Trente-six ans plus tard, match retour

La date du 21 juin 2018 est "évidemment cochée" en noir sur son agenda. Ce jour-là, "normalement", il sera dans le stade d'Ekaterinboug (Russie) pour pousser les Péruviens face à la France, à l'occasion du deuxième match du groupe C de la Coupe du monde 2018. Il sourit : "C'est clair qu'il y aura de l’émotion, ce n'est pas un match comme les autres, ça me rappellera l’histoire de 1982."

Dans le pays, c'est un événement car notre équipe n'a pas participé au moindre Mondial depuis 1982. Ça fait trente-six ans, quand même !

Julio César Uribe

à franceinfo

Refroidis par ce qui leur est arrivé ce soir d'avril 1982, les anciens Bleus préfèrent ne pas trop se mouiller au petit jeu des pronostics. "La France est supérieure, mais il y aura une belle équipe en face", lâche Manuel Amoros. "Ce sera plus compliqué que prévu car c'est une équipe qu'on connaît assez peu, qui va jouer certainement jouer en contre, analyse Bruno Bellone. Il n'y aura pas 4-0 en tout cas." Quant à Bernard Genghini (qui porte toujours la moustache), lui voit "un petit succès tricolore" car "il y a beaucoup d'inconnues autour de ces Péruviens version 2018". 

Jaime Duarte se refuse à tout pronostic. "Ça porte malheur, vous savez." Fair-play, Julio César Uribe reconnaît que les Bleus ont "une meilleure équipe que le Pérou." Mais il rappelle, taquin, que "tout est permis dans le football." Juan Carlos Oblitas, l'homme qui crucifia les Bleus sur la pelouse du Parc des Princes, sera lui aussi en tribunes, celle des VIP, en tant que directeur sportif au sein de la Fédération péruvienne de football. 

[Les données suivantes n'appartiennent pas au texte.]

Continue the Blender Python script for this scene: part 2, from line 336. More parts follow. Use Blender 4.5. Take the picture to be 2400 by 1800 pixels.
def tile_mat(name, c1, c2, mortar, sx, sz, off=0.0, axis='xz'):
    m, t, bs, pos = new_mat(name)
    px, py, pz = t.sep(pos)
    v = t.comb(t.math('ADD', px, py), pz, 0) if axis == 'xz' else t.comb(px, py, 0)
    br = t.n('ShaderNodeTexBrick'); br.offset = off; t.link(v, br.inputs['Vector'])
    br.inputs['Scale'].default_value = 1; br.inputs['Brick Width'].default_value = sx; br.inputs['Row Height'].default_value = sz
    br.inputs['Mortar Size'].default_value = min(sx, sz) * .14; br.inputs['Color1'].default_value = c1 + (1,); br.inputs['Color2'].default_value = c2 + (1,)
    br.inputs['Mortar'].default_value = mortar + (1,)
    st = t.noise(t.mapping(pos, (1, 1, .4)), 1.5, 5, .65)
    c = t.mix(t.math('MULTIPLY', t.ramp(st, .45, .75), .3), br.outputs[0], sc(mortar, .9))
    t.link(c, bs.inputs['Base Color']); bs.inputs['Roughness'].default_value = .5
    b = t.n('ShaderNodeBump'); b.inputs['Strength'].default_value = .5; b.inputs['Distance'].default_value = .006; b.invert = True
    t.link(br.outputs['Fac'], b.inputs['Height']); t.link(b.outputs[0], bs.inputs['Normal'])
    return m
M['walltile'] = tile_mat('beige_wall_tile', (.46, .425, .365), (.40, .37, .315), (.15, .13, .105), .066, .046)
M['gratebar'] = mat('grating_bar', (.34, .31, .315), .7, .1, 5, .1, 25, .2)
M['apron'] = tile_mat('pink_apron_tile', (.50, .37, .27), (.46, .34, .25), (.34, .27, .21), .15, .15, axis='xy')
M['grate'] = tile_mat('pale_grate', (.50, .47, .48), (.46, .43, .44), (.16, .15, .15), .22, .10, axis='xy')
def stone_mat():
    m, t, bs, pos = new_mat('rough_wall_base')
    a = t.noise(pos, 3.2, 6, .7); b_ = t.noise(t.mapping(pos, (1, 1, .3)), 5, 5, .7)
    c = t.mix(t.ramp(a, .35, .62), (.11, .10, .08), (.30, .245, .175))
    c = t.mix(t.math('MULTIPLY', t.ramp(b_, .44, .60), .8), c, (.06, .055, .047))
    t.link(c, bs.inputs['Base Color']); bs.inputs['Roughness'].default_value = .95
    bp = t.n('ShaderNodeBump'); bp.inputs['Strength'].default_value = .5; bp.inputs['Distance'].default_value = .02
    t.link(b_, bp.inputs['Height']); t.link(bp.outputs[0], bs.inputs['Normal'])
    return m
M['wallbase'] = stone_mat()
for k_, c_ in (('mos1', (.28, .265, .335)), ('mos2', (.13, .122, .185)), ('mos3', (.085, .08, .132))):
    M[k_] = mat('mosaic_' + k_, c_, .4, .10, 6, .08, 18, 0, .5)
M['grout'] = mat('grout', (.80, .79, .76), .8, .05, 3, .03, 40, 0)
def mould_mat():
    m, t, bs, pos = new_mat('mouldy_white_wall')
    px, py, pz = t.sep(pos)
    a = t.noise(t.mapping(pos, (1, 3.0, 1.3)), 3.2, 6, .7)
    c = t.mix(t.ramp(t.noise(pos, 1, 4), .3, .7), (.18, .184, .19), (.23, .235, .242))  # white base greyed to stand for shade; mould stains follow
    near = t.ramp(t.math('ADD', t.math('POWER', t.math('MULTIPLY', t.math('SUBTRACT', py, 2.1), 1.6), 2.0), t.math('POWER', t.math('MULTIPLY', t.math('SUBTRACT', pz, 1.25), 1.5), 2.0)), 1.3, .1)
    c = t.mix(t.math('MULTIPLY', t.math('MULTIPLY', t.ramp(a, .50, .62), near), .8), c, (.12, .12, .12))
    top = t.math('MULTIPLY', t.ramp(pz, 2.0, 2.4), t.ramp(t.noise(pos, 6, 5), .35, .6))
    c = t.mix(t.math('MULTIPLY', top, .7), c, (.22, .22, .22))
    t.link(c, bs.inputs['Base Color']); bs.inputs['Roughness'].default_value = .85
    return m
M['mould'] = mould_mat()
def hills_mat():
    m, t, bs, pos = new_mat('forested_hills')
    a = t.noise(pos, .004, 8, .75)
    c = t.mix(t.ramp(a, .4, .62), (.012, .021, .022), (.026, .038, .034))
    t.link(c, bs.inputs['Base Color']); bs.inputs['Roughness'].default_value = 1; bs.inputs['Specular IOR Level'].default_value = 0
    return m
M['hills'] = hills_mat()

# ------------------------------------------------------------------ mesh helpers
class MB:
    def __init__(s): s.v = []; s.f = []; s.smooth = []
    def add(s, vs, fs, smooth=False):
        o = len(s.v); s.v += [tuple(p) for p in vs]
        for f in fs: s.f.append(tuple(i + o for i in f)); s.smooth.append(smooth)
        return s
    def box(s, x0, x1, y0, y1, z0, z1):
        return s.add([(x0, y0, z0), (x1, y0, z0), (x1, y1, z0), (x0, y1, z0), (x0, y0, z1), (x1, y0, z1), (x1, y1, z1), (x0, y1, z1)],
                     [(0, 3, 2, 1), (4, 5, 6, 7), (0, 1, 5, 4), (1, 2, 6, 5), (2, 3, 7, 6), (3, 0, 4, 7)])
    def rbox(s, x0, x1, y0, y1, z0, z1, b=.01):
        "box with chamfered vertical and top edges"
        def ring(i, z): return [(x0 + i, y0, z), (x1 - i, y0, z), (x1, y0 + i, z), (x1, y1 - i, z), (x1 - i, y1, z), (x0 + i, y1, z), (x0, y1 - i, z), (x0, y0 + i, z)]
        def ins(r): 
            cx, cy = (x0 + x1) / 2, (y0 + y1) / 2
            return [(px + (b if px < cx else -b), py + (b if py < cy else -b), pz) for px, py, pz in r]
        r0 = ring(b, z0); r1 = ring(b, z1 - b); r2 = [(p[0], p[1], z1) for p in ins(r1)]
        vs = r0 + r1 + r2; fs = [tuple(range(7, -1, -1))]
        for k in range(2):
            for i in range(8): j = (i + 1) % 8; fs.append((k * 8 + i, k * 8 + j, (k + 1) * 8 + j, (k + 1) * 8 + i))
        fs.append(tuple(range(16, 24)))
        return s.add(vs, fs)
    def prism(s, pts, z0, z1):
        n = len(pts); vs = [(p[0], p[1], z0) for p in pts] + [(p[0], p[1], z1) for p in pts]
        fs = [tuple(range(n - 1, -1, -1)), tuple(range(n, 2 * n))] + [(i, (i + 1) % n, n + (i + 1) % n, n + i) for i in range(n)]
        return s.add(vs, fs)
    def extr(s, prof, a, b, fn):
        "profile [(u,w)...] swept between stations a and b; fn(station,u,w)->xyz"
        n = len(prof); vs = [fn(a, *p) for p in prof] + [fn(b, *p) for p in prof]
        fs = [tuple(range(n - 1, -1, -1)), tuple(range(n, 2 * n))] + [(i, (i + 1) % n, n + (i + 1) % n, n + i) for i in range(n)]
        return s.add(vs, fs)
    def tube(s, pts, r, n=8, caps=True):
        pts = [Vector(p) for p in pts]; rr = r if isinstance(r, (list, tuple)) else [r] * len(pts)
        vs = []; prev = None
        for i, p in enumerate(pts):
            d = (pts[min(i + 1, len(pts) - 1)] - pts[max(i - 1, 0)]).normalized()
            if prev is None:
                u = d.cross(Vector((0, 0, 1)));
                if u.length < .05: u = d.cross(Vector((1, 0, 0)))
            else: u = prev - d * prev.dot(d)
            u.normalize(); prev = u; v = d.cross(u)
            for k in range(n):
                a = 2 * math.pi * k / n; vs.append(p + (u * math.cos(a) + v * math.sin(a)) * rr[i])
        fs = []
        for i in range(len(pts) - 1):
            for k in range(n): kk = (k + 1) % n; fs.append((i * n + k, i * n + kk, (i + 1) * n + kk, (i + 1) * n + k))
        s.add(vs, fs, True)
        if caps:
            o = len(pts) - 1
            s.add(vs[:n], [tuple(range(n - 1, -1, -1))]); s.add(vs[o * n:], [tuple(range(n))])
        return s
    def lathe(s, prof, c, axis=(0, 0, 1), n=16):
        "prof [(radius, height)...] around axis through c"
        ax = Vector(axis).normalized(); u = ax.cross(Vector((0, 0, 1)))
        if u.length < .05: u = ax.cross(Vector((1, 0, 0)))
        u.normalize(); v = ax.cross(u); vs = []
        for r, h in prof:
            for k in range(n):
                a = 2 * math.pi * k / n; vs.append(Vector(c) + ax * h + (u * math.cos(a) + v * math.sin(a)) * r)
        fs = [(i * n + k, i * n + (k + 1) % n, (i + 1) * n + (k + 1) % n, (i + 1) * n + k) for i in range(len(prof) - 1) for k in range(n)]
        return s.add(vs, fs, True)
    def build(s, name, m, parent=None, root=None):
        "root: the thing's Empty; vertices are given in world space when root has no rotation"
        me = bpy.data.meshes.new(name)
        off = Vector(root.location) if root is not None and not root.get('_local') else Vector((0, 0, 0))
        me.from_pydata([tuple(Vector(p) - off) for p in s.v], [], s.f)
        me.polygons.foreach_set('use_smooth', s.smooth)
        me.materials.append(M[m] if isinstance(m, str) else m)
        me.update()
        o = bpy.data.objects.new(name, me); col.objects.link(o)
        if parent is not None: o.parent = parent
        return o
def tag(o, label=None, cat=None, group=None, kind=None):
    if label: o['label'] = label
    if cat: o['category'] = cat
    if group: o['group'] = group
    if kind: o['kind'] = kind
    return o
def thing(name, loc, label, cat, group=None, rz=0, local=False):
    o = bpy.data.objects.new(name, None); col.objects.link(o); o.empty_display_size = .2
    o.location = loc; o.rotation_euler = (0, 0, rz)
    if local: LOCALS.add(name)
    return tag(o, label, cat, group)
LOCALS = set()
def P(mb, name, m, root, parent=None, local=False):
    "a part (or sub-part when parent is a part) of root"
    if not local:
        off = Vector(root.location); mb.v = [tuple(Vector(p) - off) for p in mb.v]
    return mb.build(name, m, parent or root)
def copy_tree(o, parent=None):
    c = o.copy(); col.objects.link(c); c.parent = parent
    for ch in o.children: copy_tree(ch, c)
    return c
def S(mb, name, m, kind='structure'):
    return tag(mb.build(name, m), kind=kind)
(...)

Quant aux autres acteurs sud-américains de cette folle soirée parisienne d'avril 1982, pas certain qu'ils se retrouvent tous autour d’un ceviche. Beaucoup sont fâchés aujourd'hui. En cause : une brouille autour d'un possible match truqué. José Velásquez Castillo accuse l'ancien gardien de but Ramón Quiroga (et cinq autres joueurs) d'avoir laissé filer un match de la Coupe du monde 1978 contre l'Argentine en échange d'argent. Quarante ans après, un procès en diffamation (article en espagnol) est toujours en cours. "Disons que je n’ai pas gardé de contact avec tout le monde", nous répond poliment (mais gêné) Julio César Uribe.